━━━━━ RECORDED INFORMATION ━━━━━
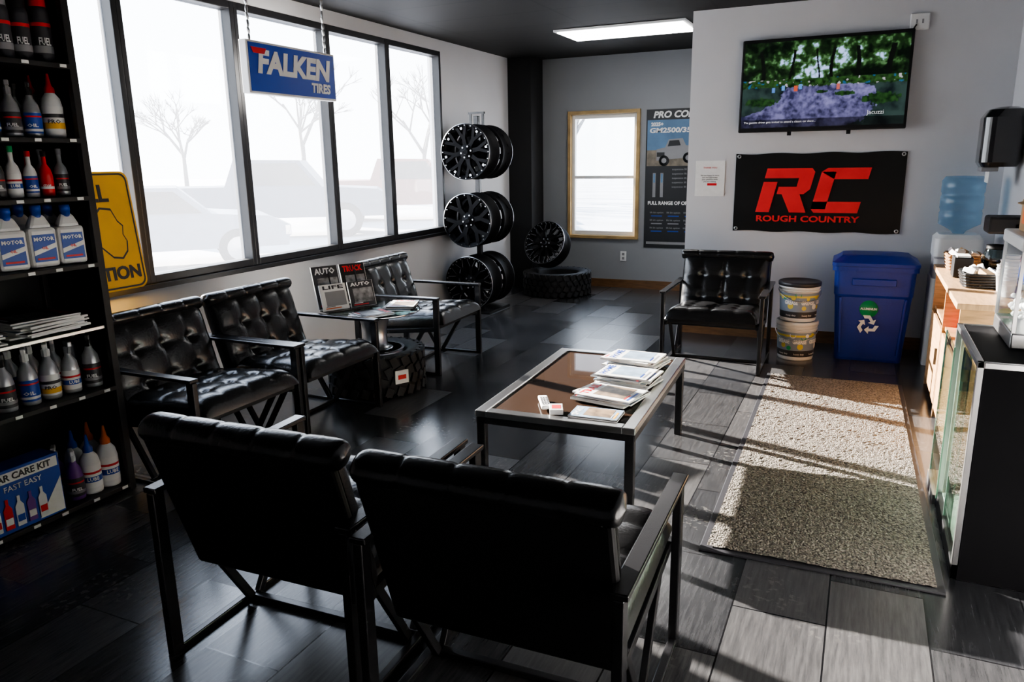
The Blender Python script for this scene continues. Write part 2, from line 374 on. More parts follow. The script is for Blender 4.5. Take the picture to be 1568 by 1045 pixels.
b=B('playing_card_box');b.box((0,0,.012),(.06,.09,.024),BOT_W,bev=.002);b.box((0,.0,.0245),(.04,.05,.001),RED);b.done((-1.18,2.99,.451),.4)

# ---------------------------------------------------------------- rug
b=B('entry_rug');b.box((0,0,.004),(.88,2.78,.008),DRK,bev=.003)
nx,ny=60,190;vs=[];fs=[]
for j in range(ny+1):
    for i in range(nx+1):
        vs.append(((i/nx-.5)*.825,(j/ny-.5)*2.72,.014+random.uniform(-.0025,.0025)))
for j in range(ny):
    for i in range(nx): a=j*(nx+1)+i;fs.append([a,a+1,a+nx+2,a+nx+1])
b.add(vs,fs,RUG);b.done((-.08,4.22,0),r2(1))

# ---------------------------------------------------------------- wheels and tires
def wheel_into(b,M,r=.275,w=.23,spokes=8,style=0,tint=WBLK):
    prof=[(r*.90,-w),(r,-w),(r,-w+.012),(r*.93,-w+.03),(r*.86,-w*.5),(r*.90,-.05),(r*.94,-.03),(r,-.012),(r,0),(r*.955,.002),(r*.93,-.02),(r*.87,-.030),(r*.83,-.045),(r*.81,-w*.5),(r*.88,-w+.01),(r*.90,-w)]
    b.lathe(prof,tint,M,n=48)
    b.lathe([(r*1.001,-.003),(r*1.001,.002),(r*.985,.004)],MACH,M,n=48)
    b.lathe([(0,-.12),(r*.55,-.12)],tint,M,n=24)
    hub=r*.27
    b.lathe([(0,-.012),(hub*.45,-.012),(hub*.5,-.02),(hub*.95,-.025),(hub*1.15,-.04),(hub*1.15,-.11)],tint,M,n=32)
    b.lathe([(hub*.30,.006),(hub*.34,.002),(hub*.36,-.02)],MACH,M,n=20);b.lathe([(0,.004),(hub*.32,.004)],tint,M,n=20)
    for i in range(6):
        a=2*PI*i/6;b.cyl((M@Vector((hub*.75*math.cos(a),hub*.75*math.sin(a),-.03))),(M@Vector((hub*.75*math.cos(a),hub*.75*math.sin(a),-.014))),.008,MACH,n=8)
    for i in range(spokes):
        Mi=M@RZ(2*PI*i/spokes)
        def slab(p,z0,z1,dep=.04,mm=None):
            zs=[z0,z1,z1,z0];vs=[(x,y,z) for (x,y),z in zip(p,zs)]+[(x,y,z-dep) for (x,y),z in zip(p,zs)]
            b.add(vs,[[0,1,2,3],[7,6,5,4],[0,4,5,1],[1,5,6,2],[2,6,7,3],[3,7,4,0]],mm or tint,Mi)
        sw=.034 if style==0 else (.042 if style==2 else .024)
        xm=r*.55;x1=r*.90
        slab([(hub*.8,-sw*.6),(xm,-sw*.6),(xm,sw*.6),(hub*.8,sw*.6)],-.028,-.020)
        fan=PI*r*.9/spokes*.52
        for sg in(-1,1):
            c=sg*fan;wd=.016 if style!=2 else .022
            if style==1: wd=.010
            p=[(xm-.01,sg*sw*.15-wd),(x1,c-wd),(x1,c+wd),(xm-.01,sg*sw*.15+wd)]
            slab(p,-.021,-.012)
            if style==1:
                q=[(xm+.02,sg*(sw*.25+wd*.6)*1.0,-.0185),(x1,c+sg*wd*.99-.0,-.0105),(x1,c+sg*(wd-.0025),-.0105),(xm+.02,sg*(sw*.25+wd*.6)-sg*.0025,-.0185)]
                b.add(q,[[0,1,2,3] if sg<0 else [3,2,1,0]],MACH,Mi)
        if style==0: slab([(r*.80,-.010),(r*.88,-.012),(r*.88,.012),(r*.80,.010)],-.015,-.012,.006,MACH)
    for i in range(spokes*3):
        a=2*PI*i/(spokes*3)+.06
        c=M@Vector((r*.935*math.cos(a),r*.935*math.sin(a),-.012));d=M@Vector((r*.935*math.cos(a),r*.935*math.sin(a),.001));b.cyl(c,d,.0055,MACH,n=6)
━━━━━
In the data above, please extract the lines from the first one through the line with "b.add(vs,fs,RUG);b.done((-.08,4.22,0),r2(1))", exactly, and keep pictures out.

• _EXPECTED ANSWER_
The Blender Python script for this scene continues. Write part 2, from line 374 on. More parts follow. The script is for Blender 4.5. Take the picture to be 1568 by 1045 pixels.
b=B('playing_card_box');b.box((0,0,.012),(.06,.09,.024),BOT_W,bev=.002);b.box((0,.0,.0245),(.04,.05,.001),RED);b.done((-1.18,2.99,.451),.4)

# ---------------------------------------------------------------- rug
b=B('entry_rug');b.box((0,0,.004),(.88,2.78,.008),DRK,bev=.003)
nx,ny=60,190;vs=[];fs=[]
for j in range(ny+1):
    for i in range(nx+1):
        vs.append(((i/nx-.5)*.825,(j/ny-.5)*2.72,.014+random.uniform(-.0025,.0025)))
for j in range(ny):
    for i in range(nx): a=j*(nx+1)+i;fs.append([a,a+1,a+nx+2,a+nx+1])
b.add(vs,fs,RUG);b.done((-.08,4.22,0),r2(1))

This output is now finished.